=== WHAT THE EXERCISE ASKS ===
From the entries below, list each line with "Python".

=== RECORD EXCERPTS ===
───

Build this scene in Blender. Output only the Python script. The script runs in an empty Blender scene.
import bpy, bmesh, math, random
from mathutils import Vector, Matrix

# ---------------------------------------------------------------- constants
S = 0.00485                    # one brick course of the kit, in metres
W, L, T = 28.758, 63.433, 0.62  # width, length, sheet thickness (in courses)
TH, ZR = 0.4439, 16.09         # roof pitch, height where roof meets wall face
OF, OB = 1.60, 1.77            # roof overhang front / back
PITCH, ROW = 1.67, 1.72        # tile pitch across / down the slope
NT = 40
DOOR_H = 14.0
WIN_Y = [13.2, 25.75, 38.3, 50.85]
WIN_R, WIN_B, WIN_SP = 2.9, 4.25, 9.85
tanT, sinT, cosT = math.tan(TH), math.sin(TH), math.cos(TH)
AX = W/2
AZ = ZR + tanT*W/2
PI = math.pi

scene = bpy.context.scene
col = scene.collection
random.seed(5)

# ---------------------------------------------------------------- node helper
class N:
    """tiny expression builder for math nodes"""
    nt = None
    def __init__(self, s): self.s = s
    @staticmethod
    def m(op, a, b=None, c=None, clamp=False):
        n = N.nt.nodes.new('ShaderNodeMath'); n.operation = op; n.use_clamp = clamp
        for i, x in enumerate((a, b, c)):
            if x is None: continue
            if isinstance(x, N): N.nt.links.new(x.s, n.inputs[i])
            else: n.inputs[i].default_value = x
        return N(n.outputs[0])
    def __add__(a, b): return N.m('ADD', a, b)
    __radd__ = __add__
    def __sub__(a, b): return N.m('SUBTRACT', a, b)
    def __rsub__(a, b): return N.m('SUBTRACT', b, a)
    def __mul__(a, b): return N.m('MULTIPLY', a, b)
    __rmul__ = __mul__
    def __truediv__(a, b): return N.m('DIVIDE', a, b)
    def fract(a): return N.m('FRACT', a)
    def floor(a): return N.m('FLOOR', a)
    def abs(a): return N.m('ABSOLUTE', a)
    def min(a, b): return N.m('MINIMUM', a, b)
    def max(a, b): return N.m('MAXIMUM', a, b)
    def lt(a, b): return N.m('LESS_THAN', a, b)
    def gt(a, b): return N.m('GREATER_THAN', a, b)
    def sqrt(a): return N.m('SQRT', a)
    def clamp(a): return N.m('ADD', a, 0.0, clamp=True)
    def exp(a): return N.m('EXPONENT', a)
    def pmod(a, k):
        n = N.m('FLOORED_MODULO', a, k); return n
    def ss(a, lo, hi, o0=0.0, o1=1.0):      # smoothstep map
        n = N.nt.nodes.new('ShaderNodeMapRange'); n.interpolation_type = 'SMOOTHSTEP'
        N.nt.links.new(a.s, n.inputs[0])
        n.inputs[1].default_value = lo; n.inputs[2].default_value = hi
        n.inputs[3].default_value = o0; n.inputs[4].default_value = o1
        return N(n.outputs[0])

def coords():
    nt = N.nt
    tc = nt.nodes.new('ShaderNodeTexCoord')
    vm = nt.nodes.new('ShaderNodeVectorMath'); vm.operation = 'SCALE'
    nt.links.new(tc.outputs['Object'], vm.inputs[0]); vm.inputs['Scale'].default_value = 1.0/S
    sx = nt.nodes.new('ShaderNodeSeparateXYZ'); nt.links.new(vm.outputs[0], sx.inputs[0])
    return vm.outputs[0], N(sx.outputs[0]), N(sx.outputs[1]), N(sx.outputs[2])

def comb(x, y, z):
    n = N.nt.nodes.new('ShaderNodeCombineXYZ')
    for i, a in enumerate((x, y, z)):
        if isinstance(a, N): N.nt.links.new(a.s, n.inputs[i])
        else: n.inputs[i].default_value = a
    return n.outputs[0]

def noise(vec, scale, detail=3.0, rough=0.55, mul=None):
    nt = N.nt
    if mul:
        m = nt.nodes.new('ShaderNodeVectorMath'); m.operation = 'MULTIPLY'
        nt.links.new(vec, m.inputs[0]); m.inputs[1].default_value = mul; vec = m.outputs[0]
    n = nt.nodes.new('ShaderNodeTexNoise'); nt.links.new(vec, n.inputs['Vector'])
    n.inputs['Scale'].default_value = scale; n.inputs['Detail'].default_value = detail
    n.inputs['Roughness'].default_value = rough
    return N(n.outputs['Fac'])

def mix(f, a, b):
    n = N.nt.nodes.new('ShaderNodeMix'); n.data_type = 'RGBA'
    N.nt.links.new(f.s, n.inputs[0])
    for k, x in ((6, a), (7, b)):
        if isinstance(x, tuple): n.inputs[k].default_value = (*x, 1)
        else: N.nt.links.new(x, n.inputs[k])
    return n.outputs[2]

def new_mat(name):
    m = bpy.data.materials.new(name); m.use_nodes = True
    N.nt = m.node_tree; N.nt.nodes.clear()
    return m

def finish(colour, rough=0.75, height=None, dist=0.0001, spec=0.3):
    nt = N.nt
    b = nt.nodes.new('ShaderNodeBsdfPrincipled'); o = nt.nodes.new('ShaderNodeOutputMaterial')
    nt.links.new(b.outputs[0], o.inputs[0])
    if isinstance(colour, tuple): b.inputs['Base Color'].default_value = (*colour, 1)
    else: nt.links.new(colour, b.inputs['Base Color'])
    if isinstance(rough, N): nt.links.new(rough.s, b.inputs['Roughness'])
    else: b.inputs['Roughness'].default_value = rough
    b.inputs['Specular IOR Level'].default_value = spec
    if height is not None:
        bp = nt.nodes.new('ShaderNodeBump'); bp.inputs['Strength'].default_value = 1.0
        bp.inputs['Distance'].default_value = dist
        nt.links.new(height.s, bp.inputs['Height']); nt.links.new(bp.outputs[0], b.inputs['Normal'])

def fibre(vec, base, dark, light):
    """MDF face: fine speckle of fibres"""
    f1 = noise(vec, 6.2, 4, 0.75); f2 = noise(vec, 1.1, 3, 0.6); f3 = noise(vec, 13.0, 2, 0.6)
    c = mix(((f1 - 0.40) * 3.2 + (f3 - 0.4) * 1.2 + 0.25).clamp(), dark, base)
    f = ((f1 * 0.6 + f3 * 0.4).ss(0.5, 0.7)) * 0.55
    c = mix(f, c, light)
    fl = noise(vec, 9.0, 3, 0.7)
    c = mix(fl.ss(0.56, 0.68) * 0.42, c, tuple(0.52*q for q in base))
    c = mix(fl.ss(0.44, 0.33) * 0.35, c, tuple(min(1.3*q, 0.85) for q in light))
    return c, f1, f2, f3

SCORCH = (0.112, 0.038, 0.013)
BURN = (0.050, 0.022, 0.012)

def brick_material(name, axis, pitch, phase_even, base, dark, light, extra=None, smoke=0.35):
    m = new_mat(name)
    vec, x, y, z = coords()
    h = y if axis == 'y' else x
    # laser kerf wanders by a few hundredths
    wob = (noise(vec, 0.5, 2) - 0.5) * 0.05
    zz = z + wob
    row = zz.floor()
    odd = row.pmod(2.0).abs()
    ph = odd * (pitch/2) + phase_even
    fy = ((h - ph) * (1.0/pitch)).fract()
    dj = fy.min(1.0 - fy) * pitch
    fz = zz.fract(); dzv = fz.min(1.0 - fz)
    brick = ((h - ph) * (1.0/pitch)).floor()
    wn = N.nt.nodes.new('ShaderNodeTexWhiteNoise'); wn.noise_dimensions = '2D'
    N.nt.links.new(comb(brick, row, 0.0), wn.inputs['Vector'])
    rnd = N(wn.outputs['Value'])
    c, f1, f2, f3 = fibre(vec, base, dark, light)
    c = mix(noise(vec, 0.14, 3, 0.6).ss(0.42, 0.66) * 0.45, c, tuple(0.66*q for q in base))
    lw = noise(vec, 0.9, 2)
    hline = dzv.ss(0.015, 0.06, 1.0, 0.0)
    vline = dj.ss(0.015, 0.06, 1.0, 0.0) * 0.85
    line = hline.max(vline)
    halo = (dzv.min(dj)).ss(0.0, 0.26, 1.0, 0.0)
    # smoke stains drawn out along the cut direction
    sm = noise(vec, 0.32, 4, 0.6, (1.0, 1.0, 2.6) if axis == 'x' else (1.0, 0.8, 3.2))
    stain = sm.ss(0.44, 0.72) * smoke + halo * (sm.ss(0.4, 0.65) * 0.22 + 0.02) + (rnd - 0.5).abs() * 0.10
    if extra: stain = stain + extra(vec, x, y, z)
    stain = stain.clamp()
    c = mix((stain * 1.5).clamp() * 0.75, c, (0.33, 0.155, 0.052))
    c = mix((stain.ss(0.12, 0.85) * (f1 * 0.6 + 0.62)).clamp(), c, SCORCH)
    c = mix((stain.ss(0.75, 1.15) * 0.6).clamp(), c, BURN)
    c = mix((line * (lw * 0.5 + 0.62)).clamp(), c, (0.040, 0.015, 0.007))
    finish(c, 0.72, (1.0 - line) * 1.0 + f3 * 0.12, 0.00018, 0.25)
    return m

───

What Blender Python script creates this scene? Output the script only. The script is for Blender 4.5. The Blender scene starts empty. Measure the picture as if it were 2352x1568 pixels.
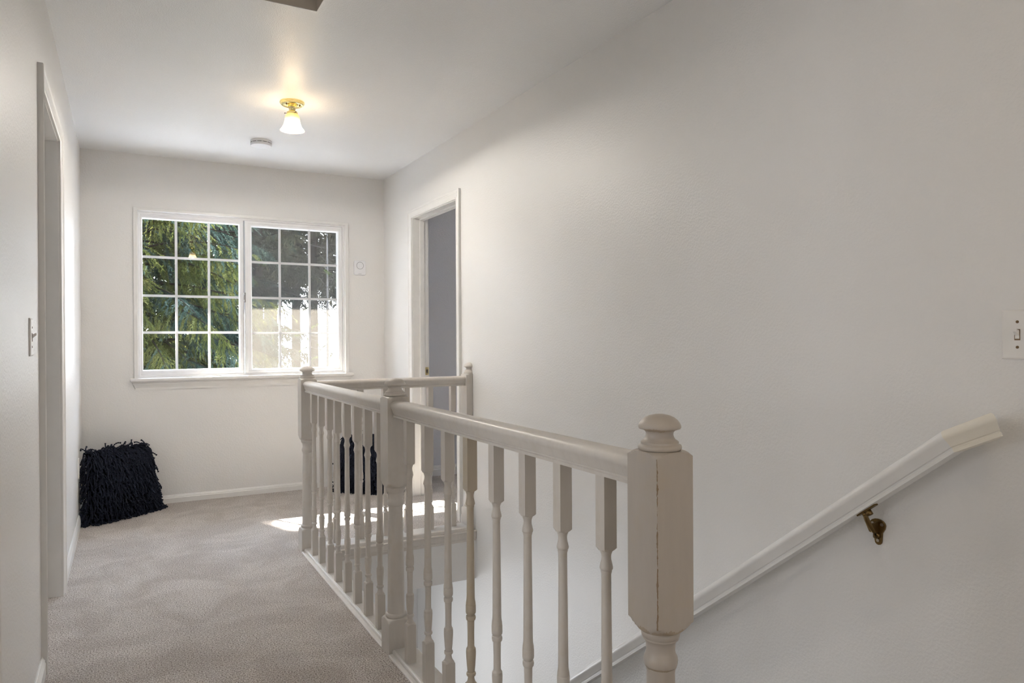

───

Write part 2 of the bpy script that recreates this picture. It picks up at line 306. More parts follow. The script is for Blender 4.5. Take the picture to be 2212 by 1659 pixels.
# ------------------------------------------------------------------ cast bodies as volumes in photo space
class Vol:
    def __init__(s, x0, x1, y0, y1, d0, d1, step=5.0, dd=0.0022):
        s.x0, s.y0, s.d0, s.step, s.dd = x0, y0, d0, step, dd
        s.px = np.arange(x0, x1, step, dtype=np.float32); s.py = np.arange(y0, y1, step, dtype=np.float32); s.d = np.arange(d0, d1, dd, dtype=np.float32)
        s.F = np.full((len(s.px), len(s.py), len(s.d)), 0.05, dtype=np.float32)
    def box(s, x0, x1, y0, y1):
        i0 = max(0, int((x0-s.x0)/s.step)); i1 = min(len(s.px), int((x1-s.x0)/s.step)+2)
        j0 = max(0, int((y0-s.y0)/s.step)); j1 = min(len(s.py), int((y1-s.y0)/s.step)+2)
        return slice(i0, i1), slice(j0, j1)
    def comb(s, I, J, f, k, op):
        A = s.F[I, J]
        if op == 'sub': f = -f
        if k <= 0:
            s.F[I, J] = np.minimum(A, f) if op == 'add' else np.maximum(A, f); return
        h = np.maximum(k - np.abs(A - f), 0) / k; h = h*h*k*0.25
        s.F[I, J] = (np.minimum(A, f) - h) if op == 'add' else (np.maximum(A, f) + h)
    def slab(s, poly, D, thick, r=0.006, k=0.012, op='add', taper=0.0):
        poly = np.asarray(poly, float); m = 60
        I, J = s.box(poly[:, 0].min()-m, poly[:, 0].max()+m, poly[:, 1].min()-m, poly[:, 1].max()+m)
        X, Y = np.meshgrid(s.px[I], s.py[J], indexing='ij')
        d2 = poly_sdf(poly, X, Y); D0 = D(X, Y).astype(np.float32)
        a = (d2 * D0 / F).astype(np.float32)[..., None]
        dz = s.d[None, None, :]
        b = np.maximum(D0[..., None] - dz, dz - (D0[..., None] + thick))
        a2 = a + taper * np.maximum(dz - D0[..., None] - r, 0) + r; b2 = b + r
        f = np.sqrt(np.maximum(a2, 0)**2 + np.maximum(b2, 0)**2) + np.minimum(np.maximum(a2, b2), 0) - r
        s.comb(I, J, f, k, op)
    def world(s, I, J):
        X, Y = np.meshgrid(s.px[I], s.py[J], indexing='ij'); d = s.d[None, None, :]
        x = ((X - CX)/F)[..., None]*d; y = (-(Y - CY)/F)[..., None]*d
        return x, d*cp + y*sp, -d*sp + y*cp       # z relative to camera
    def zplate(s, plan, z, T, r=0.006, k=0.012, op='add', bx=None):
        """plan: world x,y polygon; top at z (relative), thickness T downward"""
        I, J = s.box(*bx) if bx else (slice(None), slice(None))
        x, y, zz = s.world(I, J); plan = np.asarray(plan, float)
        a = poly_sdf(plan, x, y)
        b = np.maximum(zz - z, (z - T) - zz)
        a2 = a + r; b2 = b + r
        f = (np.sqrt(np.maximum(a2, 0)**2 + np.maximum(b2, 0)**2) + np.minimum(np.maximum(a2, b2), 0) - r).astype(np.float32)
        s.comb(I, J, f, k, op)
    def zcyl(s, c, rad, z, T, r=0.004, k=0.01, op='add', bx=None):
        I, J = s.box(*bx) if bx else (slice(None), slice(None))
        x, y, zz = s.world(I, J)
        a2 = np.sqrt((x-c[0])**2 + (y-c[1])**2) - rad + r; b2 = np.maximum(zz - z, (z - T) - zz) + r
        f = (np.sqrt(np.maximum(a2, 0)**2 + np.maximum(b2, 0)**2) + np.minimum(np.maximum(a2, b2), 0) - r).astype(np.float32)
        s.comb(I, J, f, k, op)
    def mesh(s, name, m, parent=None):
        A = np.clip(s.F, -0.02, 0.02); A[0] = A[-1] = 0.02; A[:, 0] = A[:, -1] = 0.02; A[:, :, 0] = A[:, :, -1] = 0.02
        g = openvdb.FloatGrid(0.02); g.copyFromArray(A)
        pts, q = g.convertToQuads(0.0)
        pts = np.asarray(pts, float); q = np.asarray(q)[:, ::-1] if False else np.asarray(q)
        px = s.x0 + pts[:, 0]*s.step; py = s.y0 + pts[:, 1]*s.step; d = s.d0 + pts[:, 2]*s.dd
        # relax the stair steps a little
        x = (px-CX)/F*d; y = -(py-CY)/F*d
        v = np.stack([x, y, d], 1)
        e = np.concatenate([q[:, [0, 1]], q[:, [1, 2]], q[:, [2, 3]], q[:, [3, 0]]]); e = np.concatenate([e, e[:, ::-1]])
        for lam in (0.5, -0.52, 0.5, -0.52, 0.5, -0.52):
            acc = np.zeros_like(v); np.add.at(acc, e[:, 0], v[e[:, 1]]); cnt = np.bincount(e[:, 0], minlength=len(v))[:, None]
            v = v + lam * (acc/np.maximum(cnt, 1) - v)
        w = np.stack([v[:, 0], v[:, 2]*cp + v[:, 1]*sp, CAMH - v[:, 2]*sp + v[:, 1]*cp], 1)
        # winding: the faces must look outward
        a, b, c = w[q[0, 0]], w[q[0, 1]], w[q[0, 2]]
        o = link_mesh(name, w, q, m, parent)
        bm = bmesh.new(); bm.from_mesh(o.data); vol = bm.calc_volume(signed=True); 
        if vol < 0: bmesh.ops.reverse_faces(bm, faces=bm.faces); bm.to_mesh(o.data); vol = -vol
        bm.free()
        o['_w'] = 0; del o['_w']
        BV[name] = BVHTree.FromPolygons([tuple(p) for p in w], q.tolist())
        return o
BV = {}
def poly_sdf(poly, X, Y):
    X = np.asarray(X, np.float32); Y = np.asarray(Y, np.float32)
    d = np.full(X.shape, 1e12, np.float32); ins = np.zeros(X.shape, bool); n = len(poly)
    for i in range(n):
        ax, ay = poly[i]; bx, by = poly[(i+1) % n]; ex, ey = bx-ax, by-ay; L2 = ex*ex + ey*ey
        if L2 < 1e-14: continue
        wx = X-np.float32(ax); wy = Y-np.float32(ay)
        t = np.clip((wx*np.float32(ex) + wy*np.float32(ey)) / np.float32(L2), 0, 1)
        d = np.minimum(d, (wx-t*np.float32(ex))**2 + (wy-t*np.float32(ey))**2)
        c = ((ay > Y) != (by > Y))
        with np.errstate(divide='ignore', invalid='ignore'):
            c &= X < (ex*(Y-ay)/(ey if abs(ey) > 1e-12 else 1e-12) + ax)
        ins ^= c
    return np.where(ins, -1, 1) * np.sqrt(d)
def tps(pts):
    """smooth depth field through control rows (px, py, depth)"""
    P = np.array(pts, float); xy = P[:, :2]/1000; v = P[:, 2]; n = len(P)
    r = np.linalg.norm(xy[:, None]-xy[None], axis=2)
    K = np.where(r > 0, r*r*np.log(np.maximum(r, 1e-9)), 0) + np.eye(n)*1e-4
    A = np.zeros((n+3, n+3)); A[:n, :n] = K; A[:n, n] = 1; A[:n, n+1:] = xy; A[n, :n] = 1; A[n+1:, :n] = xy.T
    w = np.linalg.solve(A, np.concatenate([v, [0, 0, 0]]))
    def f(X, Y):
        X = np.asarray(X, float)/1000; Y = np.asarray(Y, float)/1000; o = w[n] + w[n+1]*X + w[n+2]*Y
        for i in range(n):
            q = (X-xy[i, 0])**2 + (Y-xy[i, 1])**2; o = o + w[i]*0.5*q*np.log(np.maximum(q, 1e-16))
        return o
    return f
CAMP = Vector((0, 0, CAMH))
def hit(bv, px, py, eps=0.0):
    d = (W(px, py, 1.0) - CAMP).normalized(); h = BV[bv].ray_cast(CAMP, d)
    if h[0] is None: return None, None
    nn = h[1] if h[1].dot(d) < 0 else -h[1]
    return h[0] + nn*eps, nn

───

=== THE OUTPUT ===
Build this scene in Blender. Output only the Python script. The script runs in an empty Blender scene.
What Blender Python script creates this scene? Output the script only. The script is for Blender 4.5. The Blender scene starts empty. Measure the picture as if it were 2352x1568 pixels.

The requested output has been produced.